Neither, though, did they want to feel they were being ripped off. They believed in the Ratners brand as providing good value — Ratner’s remarks told them something different.

When he made his comments, he provoked scarcely a ripple in the packed tiers of seating. No one shouted him down, not one single person walked out in protest.

This was the IoD after all and while they do not behave that way and probably did not approve of his forthrightness, many of them would have shared his sentiment. But one didn’t, and Ratner’s words came to the attention of a tabloid and he was toast — £500 million was wiped off the value of his retail group and he and the chain never recovered.

Ratner always struggled with what he’d done that was wrong, as possibly, does Rose. Somebody thought it was bad and that was enough.

And if Ratner had said the same today, it would have exploded across the internet that very afternoon, not after a newspaper had swung into operation. “Doing a Ratner” has gone down in corporate folklore as to be avoided at all costs.

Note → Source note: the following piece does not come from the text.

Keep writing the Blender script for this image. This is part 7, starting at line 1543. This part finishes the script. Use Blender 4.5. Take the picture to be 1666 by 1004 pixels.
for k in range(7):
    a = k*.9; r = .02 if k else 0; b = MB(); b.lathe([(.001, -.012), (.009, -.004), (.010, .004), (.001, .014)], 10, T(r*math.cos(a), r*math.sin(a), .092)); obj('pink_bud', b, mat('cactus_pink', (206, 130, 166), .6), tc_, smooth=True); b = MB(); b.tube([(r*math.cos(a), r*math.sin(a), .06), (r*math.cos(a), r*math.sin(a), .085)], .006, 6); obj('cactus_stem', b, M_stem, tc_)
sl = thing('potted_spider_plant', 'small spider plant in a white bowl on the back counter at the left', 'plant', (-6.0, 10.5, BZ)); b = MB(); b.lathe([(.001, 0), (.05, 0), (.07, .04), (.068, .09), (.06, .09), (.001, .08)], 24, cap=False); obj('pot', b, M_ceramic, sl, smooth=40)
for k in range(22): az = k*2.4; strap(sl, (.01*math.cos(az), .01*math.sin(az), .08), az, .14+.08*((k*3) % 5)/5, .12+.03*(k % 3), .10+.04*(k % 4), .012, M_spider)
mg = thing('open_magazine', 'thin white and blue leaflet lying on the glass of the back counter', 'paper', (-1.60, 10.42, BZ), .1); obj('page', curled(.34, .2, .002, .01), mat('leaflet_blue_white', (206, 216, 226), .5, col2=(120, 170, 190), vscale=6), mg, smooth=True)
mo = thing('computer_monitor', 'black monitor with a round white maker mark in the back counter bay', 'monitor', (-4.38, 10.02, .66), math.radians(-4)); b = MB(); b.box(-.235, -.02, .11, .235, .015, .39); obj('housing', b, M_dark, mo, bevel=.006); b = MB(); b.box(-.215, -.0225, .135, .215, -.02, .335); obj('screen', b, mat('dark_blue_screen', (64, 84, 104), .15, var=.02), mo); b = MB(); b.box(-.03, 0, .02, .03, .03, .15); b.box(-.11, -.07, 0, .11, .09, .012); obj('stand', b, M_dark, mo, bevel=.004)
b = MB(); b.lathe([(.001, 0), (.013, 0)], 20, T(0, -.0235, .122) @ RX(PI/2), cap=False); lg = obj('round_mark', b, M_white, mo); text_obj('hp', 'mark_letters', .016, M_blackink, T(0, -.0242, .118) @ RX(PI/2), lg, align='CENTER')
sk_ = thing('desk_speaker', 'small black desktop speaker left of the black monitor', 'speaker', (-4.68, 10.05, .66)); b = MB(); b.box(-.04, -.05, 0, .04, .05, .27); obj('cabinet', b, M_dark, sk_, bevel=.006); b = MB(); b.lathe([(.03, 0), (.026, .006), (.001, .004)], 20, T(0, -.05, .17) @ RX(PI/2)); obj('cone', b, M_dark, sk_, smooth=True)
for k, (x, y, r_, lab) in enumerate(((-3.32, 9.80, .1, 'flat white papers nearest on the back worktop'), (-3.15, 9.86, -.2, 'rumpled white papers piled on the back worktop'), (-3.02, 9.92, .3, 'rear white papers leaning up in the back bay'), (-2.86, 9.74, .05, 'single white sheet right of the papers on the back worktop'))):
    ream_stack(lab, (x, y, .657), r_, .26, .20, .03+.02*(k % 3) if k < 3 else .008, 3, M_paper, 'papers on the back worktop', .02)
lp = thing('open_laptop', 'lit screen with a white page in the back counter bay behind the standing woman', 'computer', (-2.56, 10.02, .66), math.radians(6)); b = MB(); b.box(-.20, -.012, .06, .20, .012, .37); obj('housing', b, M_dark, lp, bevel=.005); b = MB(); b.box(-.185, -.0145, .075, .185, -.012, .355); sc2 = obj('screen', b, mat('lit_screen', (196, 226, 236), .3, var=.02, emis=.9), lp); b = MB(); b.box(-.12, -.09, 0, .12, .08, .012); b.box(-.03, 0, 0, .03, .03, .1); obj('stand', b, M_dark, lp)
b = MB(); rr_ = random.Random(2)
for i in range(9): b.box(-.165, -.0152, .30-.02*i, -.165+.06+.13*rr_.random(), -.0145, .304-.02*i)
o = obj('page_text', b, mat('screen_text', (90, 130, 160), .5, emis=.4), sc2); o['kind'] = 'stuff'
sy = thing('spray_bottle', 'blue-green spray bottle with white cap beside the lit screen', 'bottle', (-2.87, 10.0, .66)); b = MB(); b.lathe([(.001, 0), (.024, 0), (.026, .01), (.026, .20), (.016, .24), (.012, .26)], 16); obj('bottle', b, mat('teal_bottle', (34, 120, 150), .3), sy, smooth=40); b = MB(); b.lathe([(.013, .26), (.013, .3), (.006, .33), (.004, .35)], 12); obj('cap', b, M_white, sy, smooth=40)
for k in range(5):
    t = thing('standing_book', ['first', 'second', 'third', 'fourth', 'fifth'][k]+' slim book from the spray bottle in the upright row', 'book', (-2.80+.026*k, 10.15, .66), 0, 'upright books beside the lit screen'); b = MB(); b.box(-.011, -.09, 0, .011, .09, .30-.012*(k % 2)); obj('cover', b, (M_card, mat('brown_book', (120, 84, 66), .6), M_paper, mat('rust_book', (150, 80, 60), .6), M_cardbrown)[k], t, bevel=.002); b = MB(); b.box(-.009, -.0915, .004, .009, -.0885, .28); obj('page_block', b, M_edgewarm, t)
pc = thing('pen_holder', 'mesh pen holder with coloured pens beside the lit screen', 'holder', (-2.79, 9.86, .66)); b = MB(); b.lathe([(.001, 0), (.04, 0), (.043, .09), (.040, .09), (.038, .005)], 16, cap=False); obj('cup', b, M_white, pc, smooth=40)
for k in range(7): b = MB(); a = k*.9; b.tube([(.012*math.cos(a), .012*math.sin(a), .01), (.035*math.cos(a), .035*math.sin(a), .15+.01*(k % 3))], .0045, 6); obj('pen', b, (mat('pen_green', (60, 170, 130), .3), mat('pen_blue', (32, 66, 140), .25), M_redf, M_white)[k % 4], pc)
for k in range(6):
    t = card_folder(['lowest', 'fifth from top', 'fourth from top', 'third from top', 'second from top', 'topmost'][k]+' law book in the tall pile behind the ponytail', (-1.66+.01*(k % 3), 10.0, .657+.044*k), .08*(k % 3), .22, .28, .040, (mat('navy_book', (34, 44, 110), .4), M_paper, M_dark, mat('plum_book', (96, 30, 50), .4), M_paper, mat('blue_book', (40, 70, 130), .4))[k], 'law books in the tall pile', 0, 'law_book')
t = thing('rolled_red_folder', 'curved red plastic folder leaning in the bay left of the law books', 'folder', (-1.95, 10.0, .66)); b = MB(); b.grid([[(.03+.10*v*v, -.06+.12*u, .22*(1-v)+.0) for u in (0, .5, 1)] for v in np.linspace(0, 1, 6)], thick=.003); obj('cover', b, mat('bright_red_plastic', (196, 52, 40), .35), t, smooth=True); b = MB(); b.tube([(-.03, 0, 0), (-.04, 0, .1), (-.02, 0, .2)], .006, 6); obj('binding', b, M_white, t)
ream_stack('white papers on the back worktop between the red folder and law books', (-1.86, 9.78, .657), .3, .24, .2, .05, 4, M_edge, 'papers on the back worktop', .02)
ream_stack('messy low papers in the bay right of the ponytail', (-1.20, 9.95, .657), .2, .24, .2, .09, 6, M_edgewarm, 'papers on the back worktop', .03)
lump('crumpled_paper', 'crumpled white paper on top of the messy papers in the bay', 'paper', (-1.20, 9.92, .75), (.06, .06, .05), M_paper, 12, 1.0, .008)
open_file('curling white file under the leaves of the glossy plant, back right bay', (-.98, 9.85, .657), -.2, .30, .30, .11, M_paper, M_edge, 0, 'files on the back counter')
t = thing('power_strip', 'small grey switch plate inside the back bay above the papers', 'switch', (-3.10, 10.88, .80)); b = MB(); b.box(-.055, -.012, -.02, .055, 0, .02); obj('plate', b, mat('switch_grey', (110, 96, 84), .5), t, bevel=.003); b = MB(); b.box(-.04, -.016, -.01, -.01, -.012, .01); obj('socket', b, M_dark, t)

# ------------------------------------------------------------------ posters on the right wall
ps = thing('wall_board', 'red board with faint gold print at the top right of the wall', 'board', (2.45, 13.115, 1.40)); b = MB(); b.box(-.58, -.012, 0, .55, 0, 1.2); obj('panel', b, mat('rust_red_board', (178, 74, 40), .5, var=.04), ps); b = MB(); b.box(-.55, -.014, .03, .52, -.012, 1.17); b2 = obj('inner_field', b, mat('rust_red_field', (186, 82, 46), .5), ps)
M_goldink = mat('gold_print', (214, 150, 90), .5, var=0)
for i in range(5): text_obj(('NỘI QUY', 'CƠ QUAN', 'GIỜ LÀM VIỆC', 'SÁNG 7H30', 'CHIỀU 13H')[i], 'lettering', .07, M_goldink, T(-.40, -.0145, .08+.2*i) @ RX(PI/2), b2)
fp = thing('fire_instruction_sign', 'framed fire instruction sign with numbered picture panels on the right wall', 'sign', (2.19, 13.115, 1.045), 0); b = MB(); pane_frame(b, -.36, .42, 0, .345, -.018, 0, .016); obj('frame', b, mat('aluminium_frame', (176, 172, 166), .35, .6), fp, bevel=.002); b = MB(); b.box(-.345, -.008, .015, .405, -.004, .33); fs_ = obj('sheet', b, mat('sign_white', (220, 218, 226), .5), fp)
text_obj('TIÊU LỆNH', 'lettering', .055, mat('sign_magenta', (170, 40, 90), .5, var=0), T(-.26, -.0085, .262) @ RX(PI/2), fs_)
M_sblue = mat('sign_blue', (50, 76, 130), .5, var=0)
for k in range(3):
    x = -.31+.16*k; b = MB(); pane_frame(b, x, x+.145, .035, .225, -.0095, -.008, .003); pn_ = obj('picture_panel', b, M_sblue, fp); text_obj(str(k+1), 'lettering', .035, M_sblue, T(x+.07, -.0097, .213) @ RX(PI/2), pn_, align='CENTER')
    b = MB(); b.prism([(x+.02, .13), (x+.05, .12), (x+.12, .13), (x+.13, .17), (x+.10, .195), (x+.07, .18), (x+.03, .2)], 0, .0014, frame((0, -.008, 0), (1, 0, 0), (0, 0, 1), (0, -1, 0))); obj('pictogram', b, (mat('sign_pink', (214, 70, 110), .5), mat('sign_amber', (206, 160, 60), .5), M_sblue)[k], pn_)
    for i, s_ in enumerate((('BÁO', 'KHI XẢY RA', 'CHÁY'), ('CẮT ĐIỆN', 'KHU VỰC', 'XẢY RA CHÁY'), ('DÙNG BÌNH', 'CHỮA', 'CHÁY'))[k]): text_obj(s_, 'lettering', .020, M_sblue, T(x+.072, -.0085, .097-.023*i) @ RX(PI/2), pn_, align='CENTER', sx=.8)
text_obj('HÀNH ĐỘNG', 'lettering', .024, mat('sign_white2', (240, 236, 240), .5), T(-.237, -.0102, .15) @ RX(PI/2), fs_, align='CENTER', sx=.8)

Life now, however, is a lot more dangerous. Ratner was making a formal address. If that was today, the press office, the communications director, they would have checked it and put a red line through the offending words.

Neither, though, do they have that luxury. All their senior people are fair game, all of them can be snared speaking out of turn. Those speaking and doing are brand ambassadors, those listening are potential reporters and digital posters.

No matter that they’re not so high profile as Gerald Ratner or Alison Rose, if they hold a title that carries seniority they may also be deemed as speaking for the brand — the two are not indistinguishable — and that can prove cataclysmic.

Every executive in the land has been to dinners and amid the candles and wine chatted away to the person sitting next to them.

Many have sat next to identifiable journalists they know —although as I say, no matter, everyone is a journalist now.

Plenty, following Rose’s departure, are making the sign of the cross and giving thanks to God.

The more foresighted ones are taking steps to prevent a recurrence. “Doing a Rose” has joined “doing a Ratner” in the annals of business infamy.